I don't expect plumbers to sit around their house all day during their free time hooking up water lines. Why is it expected that I'm always reading some dev book or learning some new framework or reading some tech blog?

I do other shit, and that's fine. My job earns me a paycheck and I'll improve on the clock, and when I walk out at the end of the day I leave that shit there.

At most I might converse with you informally about tech but I'm not going to spend my little free time going to meetups and pretending like I care more than I do. If you do that's great, but I'm not you and that's fuckin fine too.

Comments
  • 2
    Amen
  • 3
    You don't apply programming concepts to every single thing you do in real life?

    You heretic!
  • 2
    I find your lack of dedication disturbing.

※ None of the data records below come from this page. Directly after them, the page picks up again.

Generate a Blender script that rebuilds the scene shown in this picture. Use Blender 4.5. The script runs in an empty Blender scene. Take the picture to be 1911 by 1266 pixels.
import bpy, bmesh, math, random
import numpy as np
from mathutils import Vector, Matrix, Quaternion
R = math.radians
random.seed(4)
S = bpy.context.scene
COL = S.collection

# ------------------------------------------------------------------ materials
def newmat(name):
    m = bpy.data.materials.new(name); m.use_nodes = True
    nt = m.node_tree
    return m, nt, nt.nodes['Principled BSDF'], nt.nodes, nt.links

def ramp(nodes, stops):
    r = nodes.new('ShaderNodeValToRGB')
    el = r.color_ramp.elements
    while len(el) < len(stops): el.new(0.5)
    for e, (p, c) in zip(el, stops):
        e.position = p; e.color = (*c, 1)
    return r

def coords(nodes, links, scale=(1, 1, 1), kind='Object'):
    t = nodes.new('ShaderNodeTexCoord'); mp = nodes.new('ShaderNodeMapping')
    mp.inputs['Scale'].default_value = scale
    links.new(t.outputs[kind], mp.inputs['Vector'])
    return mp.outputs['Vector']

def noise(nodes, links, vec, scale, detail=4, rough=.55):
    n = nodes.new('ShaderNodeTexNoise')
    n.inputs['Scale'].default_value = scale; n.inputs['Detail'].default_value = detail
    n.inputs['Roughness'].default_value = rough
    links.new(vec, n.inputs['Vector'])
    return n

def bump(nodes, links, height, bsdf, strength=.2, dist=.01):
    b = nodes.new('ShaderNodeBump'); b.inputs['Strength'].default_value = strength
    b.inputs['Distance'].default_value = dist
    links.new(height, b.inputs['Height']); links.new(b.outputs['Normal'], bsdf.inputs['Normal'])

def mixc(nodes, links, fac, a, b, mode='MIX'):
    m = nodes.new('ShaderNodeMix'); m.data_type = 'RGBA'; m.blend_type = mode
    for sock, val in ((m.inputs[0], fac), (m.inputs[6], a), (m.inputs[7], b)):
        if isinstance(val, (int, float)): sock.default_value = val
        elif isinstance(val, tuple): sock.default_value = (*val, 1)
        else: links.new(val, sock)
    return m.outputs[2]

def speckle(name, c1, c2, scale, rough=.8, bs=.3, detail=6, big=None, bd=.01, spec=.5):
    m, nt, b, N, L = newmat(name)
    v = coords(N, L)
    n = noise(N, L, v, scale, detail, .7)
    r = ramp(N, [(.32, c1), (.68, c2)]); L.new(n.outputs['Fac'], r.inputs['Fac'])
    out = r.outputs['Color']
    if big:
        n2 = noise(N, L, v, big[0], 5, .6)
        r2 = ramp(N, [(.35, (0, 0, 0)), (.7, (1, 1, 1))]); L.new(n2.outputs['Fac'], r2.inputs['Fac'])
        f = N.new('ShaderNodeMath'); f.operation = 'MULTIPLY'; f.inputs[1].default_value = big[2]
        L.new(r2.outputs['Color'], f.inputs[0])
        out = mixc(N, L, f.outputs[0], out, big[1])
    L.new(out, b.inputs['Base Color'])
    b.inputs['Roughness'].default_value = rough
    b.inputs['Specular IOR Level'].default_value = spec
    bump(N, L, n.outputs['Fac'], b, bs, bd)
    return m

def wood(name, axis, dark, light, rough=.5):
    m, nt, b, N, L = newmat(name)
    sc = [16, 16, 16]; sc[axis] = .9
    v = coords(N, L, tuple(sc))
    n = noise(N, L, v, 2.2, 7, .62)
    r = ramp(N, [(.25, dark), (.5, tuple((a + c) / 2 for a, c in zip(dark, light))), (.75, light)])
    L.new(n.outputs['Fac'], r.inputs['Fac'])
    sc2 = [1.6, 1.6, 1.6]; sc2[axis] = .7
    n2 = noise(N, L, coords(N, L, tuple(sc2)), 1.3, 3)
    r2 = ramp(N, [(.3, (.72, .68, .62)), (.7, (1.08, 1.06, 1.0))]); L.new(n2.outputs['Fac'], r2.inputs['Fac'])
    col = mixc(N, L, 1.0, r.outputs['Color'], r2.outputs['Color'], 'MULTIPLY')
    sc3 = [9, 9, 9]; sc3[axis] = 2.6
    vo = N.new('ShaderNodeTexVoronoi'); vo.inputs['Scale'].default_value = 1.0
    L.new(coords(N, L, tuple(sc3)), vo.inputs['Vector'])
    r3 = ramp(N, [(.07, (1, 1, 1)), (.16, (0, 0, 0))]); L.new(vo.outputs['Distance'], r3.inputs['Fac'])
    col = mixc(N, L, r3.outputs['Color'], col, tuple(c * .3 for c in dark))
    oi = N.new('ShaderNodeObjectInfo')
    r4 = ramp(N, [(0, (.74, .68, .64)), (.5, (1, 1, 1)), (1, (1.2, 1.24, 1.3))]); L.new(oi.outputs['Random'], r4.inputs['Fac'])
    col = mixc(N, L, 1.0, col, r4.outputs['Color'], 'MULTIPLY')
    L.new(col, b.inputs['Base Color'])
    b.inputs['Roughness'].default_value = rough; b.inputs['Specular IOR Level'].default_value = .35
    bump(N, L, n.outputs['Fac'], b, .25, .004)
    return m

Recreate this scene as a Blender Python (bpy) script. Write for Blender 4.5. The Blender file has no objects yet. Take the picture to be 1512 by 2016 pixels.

Nah jk. Sure if it the interest doesnt come on its own then its just wasted time. Still, find your guru thing.
  • 1
    Totally relatable. On the other hand, the people who are really good are mostly those who do all that shit. But not to make a career - it's genuine interest because they made a job out of their passion.
  • 1
    @Fast-Nop yeah that's fine, I totally expect the top developers in the world to be such because it's in their soul. But I think that's too extreme for your average programmer, or even someone who is just regular old good. I think it should be encouraged to just be good at what you do without dumping all your attribute points into career you know? Lol
  • 0
    @Crazed I think it's a relationship of supply, demand and price. Other factors being equal, a "just good" dev is worth less money because he has less to offer.
  • 0
  • 0
    Yeah, a top-tier dev probably does all that stuff.

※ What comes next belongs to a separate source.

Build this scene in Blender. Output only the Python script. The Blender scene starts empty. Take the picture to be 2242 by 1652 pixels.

    However, most companies probably do not really need top-tier devs. I feel that's a massive oversight in our industry - deciders make tech choices based on what's hip at the moment, not on what is really required, to pull off that really hip stuff you need more competent coders than would be needed to solve your actual problem, and this will create a much more complex architecture than neccessary. This will in turn increase the burden on deployment and maintenance.

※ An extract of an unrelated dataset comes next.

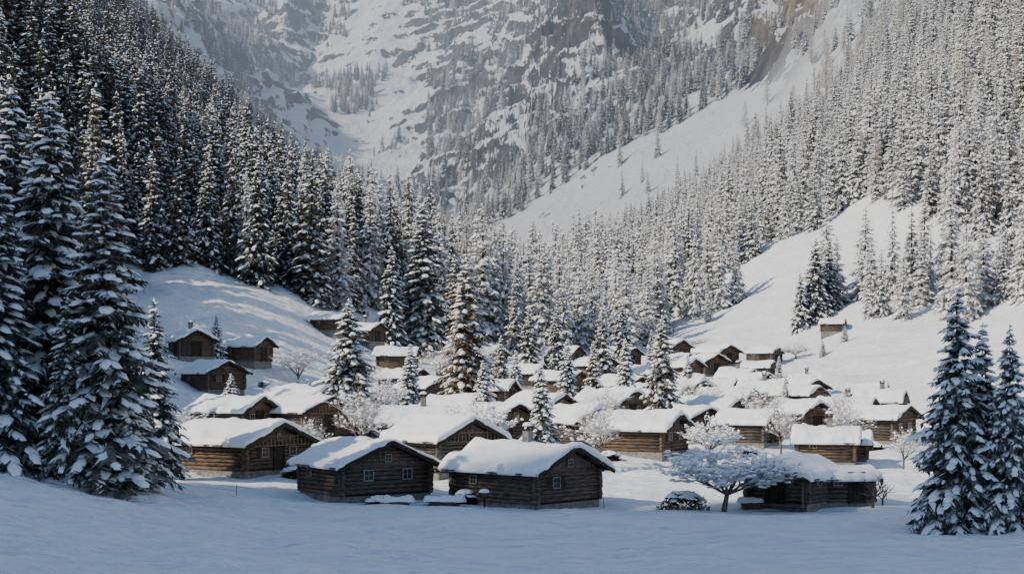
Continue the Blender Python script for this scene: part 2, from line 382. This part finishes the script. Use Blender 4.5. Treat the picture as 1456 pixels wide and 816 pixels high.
def jgrid(x0, x1, y0, y1, c, rs):
    gx, gy = np.meshgrid(np.arange(x0, x1, c), np.arange(y0, y1, c))
    gx = gx+rs.uniform(-.48, .48, gx.shape)*c; gy = gy+rs.uniform(-.48, .48, gy.shape)*c
    return gx.ravel(), gy.ravel()
rs = np.random.RandomState(5)
def density(x, y):
    n1 = fbm(x/35, y/35, 3, 81); n2 = fbm(x/70, y/110, 4, 91)
    lb = np.interp(y, [120, 200, 244, 254, 300, 400, 600, 800], [-50, -63, -66, -34, -27, -22, -15, -12])
    d = np.where((x < lb) & (y > 118) & (y < 850), .95, 0.)
    d = np.where((x >= lb) & (x < 45) & (y > 292+np.clip(x-20, 0, 30)*2.2) & (y < 720), .9, d)
    d = np.where((x > 38) & (y > 388) & (y < 722), .92+n1*1.1, d)
    d = np.where((x > 80-(y-235)*.3) & (y > 238) & (y < 292), .85+n1*1.2, d)
    d = np.where((x > 98) & (y >= 292) & (y <= 388), .85+n1, d)
    d = np.where((x > 34) & (x < 60) & (y > 336+n1*10) & (y < 356), .75, d)
    d = np.where((y >= 722) & (y < 980), np.where(x < -30, .9, np.where(x > 178, .7, .02)), d)
    d = np.where((y >= 980) & (y < 1180), 1.0+n2*1.2, d)
    u = x/np.maximum(y, 1)
    f = .75+n2*3.6
    f = np.where((u > -.155) & (u < -.06), f-.95, f)
    f = np.where((u > -.03) & (u < .045), f-.45, f)
    f = np.where(u > .07, f+.4, f)
    f = np.where(u < -.17, f+.4, f)
    d = np.where(y >= 1180, f, d)
    d = np.where(y <= -30, .8, d)  # unseen spruces added on the shade hill to dapple its shadow edge
    return d
PX = []; PY = []; S = []
for (x0, x1, y0, y1, c, h0, h1) in [(-430, -260, -60, -30, 8., .4, .7), (-260, 0, 118, 460, 6.3, .9, 1.45), (0, 260, 118, 460, 6.3, .65, 1.25), (-400, 0, 460, 760, 7.4, .75, 1.25), (0, 400, 460, 760, 7.0, .6, 1.05),
                                  (-480, 480, 760, 1180, 8.2, .6, 1.05), (-900, 900, 1180, 2250, 10.0, .7, 1.25)]:
    x, y = jgrid(x0, x1, y0, y1, c, rs)
    k = (rs.rand(x.size) < density(x, y)) & ((np.abs(x) < .385*y+28) | (y < 40))
    x, y = x[k], y[k]
    PX.append(x); PY.append(y); S.append(rs.uniform(h0, h1, x.size)*(1+.35*fbm(x/20, y/20, 2, 7)))
PX = np.concatenate(PX); PY = np.concatenate(PY); S = np.concatenate(S)
PZ = terrain(PX, PY)
gx = (terrain(PX+2, PY)-PZ)/2; gy = (terrain(PX, PY+2)-PZ)/2
steep = np.hypot(gx, gy); ok = (steep < 1.7) | (PY < 700)
frost = ((PX > -115) & (PX < -40) & (PY > 840) & (PY < 1090)) | ((PX > 128) & (PX < 185) & (PY > 680) & (PY < 900)) | ((PX > 95) & (PX < 150) & (PY > 640) & (PY < 740) & (rs.rand(PX.size) < .35))
frost = frost & (rs.rand(PX.size) < .85) | (rs.rand(PX.size) < .025) & (PY > 330)
a = ok & ~frost; b_ = ok & frost
def scl(s, rs): return np.stack([s*rs.uniform(.75, 1.15, s.size)]*2+[s], -1)
xa, ya2 = PX[a], PY[a]
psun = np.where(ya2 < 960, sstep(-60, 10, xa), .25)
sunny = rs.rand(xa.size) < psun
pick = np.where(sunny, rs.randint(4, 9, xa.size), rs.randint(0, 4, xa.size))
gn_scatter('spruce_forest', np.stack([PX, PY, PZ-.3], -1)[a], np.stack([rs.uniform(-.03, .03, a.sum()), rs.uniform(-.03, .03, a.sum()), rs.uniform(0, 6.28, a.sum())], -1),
           scl(S[a], rs), pick, FOREST)

# ------------------------------------------------------------------ frosted bare trees
def bare(seed, H, spread, depth, n0=5, snowlump=0., up=.55, r0=None):
    r = random.Random(seed); mb = MB(); U = r.uniform
    def br(p, d, L, rad, k):
        for s in range(2):
            d2 = (d+Vector((U(-.18, .18), U(-.18, .18), U(-.08, .14)))).normalized()
            q = p+d2*(L/2); mb.tube(p, q, rad, rad*.8, 4 if k < 2 else 3, 1 if k < 2 else 0, False); p = q; d = d2; rad *= .8
            if snowlump and k >= 1 and r.random() < snowlump: mb.dome((p.x, p.y, p.z), .16*U(.6, 1.3), .12, .08, U(0, 3), 5, 2, r)
            if k < depth and s == 0:
                for _ in range(2): side(p, d, L*U(.5, .7), rad*.6, k+1)
        if k < depth:
            for _ in range(3): side(p, d, L*U(.6, .8), rad*.75, k+1)
    def side(p, d, L, rad, k):
        v = Vector((U(-1, 1), U(-1, 1), U(-.5, .8)*up)); nd = (d*.55+v*spread).normalized(); br(p, nd, L, max(rad, .011), k)
    r0 = r0 or H*.02
    p = Vector((0, 0, -.3)); top = Vector((U(-.2, .2), U(-.2, .2), H*.22)); mb.tube(p, top, r0*1.3, r0, 7, 1, False)
    for _ in range(n0):
        br(top, Vector((U(-1, 1)*spread, U(-1, 1)*spread, up)).normalized(), H*.30, r0*.7, 1)
    return mb
def larch(seed, H=18):
    r = random.Random(seed); mb = MB(); U = r.uniform
    mb.tube((0,0,-.5), (0,0,H), .22, .03, 6, 1, False)
    n = 85
    for i in range(n):
        t = i/n; z = H*(.1+.88*t); L = (H*.19*(1-t)**.7+.4)*U(.6, 1.15); az = U(0, 6.28)
        ca, sa = math.cos(az), math.sin(az); tip = (ca*L, sa*L, z+L*U(-.05, .5))
        mb.tube((0,0,z), tip, .06, .02, 3, 0, False)
        for j in range(10):
            s = U(.2, 1); q = Vector((ca*L*s, sa*L*s, z+(tip[2]-z)*s)); v = Vector((U(-1,1), U(-1,1), U(-.6, .7))).normalized()*L*U(.18, .4)
            mb.tube(q, q+v, .08, .04, 3, 0, False)
    return mb
LCH = bpy.data.collections.new('larch_variants')
for k in range(3): larch(300+k).obj('larch_%d' % k, [M_FROST, M_TWIG], coll=LCH)
gn_scatter('frosted_larch_grove', np.stack([PX, PY, PZ-.3], -1)[b_], np.stack([np.zeros(b_.sum())]*2+[rs.uniform(0, 6.28, b_.sum())], -1),
           scl(S[b_], rs), rs.randint(0, 3, b_.sum()), LCH)

# ------------------------------------------------------------------ individual spruces
near = [spruce(500+k, 20, R, 38, 10, 10, sn, cl, 1.9, sh, 1.0, lz).mesh('spruce_tree', [M_NEEDN, M_SNOW, M_BARK]) for k, (R, sn, cl, sh, lz) in
        enumerate([(4.2, .42, .03, .75, 1.4), (3.8, .45, .04, .8, 1.3), (5.2, .52, .07, .8, 1.3), (5.0, .62, .02, .85, 1.5)])]
def put(name, me, x, y, H, base=20., w=1., rot=None, zoff=-.1):
    o = bpy.data.objects.new(name, me); COL.objects.link(o); s = H/base
    o.location = (x, y, tz(x, y)+zoff); o.scale = (s*w, s*w, s); o.rotation_euler = (0, 0, random.uniform(0, 6.28) if rot is None else rot); return o
for (x, y, H, k, w) in [
    (-26.3, 80, 21.5, 0, 1.05), (-22.4, 77, 18, 1, 1.25), (-29.5, 83, 22, 1, 1.15), (-20.8, 76.5, 6.5, 3, 1.1), (-24.0, 76, 10, 2, .9), (-28, 76, 17, 0, 1.1), (-33, 88, 23, 0, 1.2),
    (-25.4, 100, 13, 1, 1.15),
    (24.2, 76.5, 13.4, 2, .95), (25.9, 77.6, 11.4, 3, .9), (26.6, 75.2, 11.0, 2, .85),
    (-16.6, 143, 14, 2, 1.25), (-12.0, 165, 9.5, 3, 1.1), (-5.8, 176, 20.5, 0, 1.1), (-16.6, 262, 29, 1, 1.2), (-22, 257, 19, 0, 1.), (-11, 270, 20, 1, 1.),
    (2.6, 125, 8.3, 3, 1.1), (6.7, 172, 10, 3, 1.), (11, 190, 9.5, 1, 1.2), (14.0, 173, 10.5, 3, 1.), (16.2, 152, 12.8, 2, 1.0), (-1.6, 198, 10, 2, .9),
    (-41.6, 198, 7, 3, 1.), (-28.5, 143, 5.4, 3, 1.4), (19.8, 255, 14, 0, 1.1), (0.5, 192, 8, 3, 1.), (61.5, 285, 17, 2, .95), (58, 283, 12, 3, .9), (65, 288, 15, 0, 1.1), (8, 250, 13, 1, 1.1), (-9, 215, 10, 3, 1.),
    (14.5, 225, 14, 1, 1.), (25, 252, 9, 1, 1.), (-3, 148, 8, 3, 1.1), (3, 240, 13, 0, 1.1), (62, 262, 3.2, 3, 1.3), (57, 258, 3, 3, 1.3), (26, 208, 7, 3, 1.), (33, 170, 6, 3, .9), (44, 232, 5, 3, 1)]:
    put('spruce_tree', near[k], x, y, H, 20., w)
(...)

    And at the end of the day, most companies seem to be unwilling to really fork out the cash to hire just the top-tier coders required for such architecture (plus there's not an endless supply of top-tier coders). So most projects end up with sky high aspirations and maybe (when lucky) some top-tier coders that are constantly frustrated because mid-tier developers merely fumble around in the code to the best of their abilities.

    Whatever happened to KISS?
  • 0
    But do you enjoy your job?
  • 1
    @Hazarth eh. I enjoy the pay and working with intelligent and talented people, and improving my skills. But formal devwork / business requirement are more of a necessary evil.